Good insulation means that the snow can be much warmer below the surface than at the surface. Or colder, but that doesn’t favour depth hoar. In Jenny Frost’s favourite subsurface setup, the snow at depth is near to the freezing point but the surface is very cold indeed. Because it is in close contact with lots of (frozen) water, the air at depth saturates with water vapour — no, wait, the air throughout the snowpack is saturated. The point is that the warm air below has a much higher capacity to hold water vapour than the very cold air above.
Air flow being inefficient, this gradient in concentration (saturation specific humidity, to get technical) is why water vapour diffuses upwards through the pores to a depth where, because of the cold, it condenses as the crystalline substance we know as hoar.
Crystals like to begin to grow at solid nucleation sites, and the surfaces of the snow grains are perfect for the purpose. Beyond this point, things are explained well in a classic paper by Sam Colbeck. When the temperature gradient is very steep, the crystals like to grow as plates or facets that often join to form upside-down cup-like shapes. What is more, they begin to consume the grains on which they nucleated.

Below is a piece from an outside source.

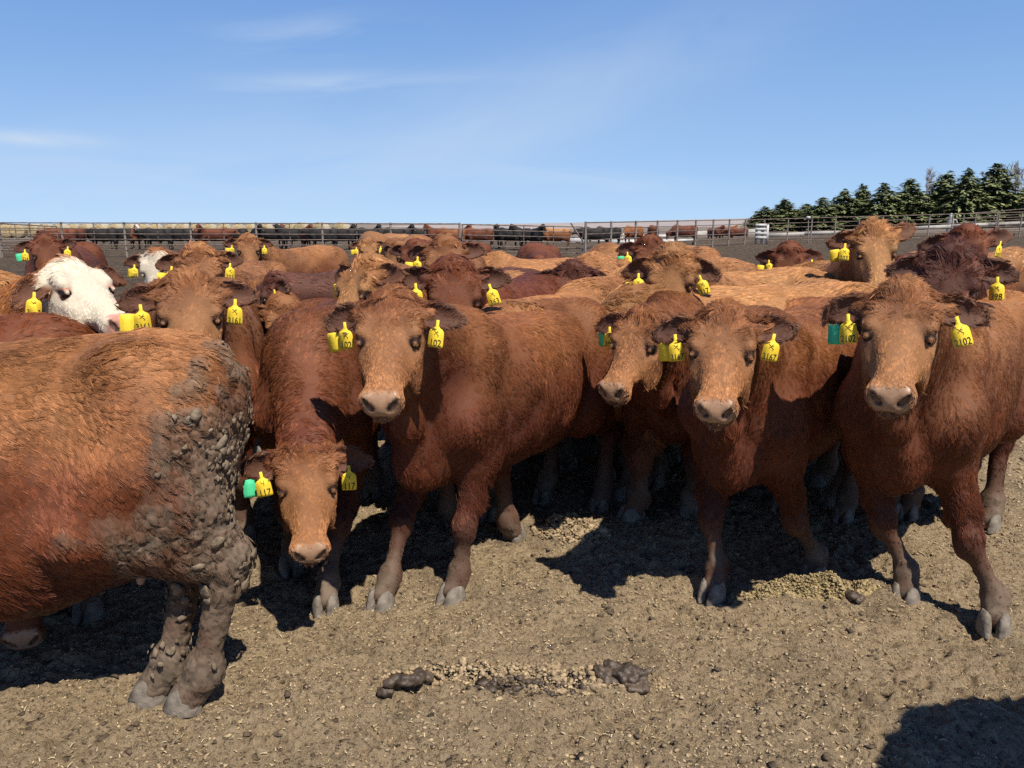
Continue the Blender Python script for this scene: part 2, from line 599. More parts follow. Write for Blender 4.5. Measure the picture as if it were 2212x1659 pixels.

A vertically elongated facet is a better conductor than the mixture of air and grains at the same depth, so its base is slightly colder than average for its depth, while the top of the grain it is consuming is slightly warmer. This means that, at the scale of single facets and their grains, vapour tends to sublimate from the grain top and diffuse downwards to the tip of the facet.
Relying on this physics, Jack Frost can make lots of depth hoar in a single cold snap, say a few days. Sometimes a half or more of the snow gets turned into depth hoar. The resulting facets and cups are commonly a few millimetres across, and single crystals the size of your fingernail are not unknown. These are giants compared to the original snow grains, whose typical sizes might well have been much less than a millimetre.
That is why we are not keen on depth hoar. The cups look cool, but they have replaced not just countless small grains of snow but countless bonds between grains. Depth hoar is weaker than the granular snow it replaces because the giant crystals haven’t had time to bond to each other, a phenomenon called “sintering”.
What are the consequences? First of all, depth hoar is so friable that it makes retrieving shallow ice cores very difficult. Second, depth hoar complicates the interpretation of microwave emissions from snow and ice which we could otherwise use to estimate the accumulation rate. And finally, layers of depth hoar are among the prime reasons for avalanches. When they collapse, they make excellent slip surfaces for the snow above.
The glaciological attitude to depth hoar is not uniformly disapproving, though. A good place to grow depth hoar is near the bottom of autumnal snowfalls that rest on the so-called summer surface — the glacier surface as it was at the end of summer. When we come along at the end of the winter, we want to measure the mass balance, that is, the mass between the summer surface and the surface at the time of measurement. The depth hoar can be very useful as a marker.
But, all things considered, life would be simpler, and safer, if Jack and Jenny Frost were to concentrate on window art.